Posted by: Zack | November 15, 2009 at 08:48 PM
I disagree
Posted by: Troy | November 16, 2009 at 12:07 PM
big time disagree
Posted by: Janey | November 16, 2009 at 12:08 PM
I look forward to seeing if I agree. I loved the original.
Posted by: Christopher | November 16, 2009 at 12:08 PM
I loved the music but this production really didn't grab me emotionally. Part of it was that while I'd never seen Ragtime on stage, I had read the book and seen the movie, so I knew the story. There was no element of surprise. Plus, I felt like more time was spent with Mother's and Tateh's stories than with Sarah and Coalhouse. I felt like their characters weren't strong enough to really forge an emotional bond with the audience. Plus, a key scene in the musical was staged in a way that I can only describe as lame. I mean, I almost laughed. And this was a scene involving bigotry, something I never, ever find funny.

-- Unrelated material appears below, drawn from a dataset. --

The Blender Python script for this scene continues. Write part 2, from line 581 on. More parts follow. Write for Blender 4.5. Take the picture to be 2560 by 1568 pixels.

Posted by: Esther | November 16, 2009 at 10:51 PM
Opinions seem particularly spread all over the spectrum on this one. I was hoping to hear that this revival further strengthened RAGTIME's place in musical greats history, but sounds like maybe not. I'd be interested to hear your impression of Ron Bohmer as Father; I would expect him to be more affecting and sympathetic than the original (judging from the recordings) or either of the two actors I've seen in the role. Also, how were Tateh and Emma Goldman, vocally and otherwise? Oh--and re. Atlantic City ("Let's Run Away" and "Buffalo Nickel"), was there choreography similarly to the original, with a good sized group dancing with joyful, fun spirit? For me, that was a wonderful, necessary moment for the show. Can't help but love RAGTIME. Thanks for your impressions.
Posted by: ToscasKiss | November 19, 2009 at 04:58 AM
This musical is coming in March 2010 to the Drury Lane Theater in Chicagoland. I haven't seen it performed in any form so I look forward to seeing it. My friend might be in the cast, too.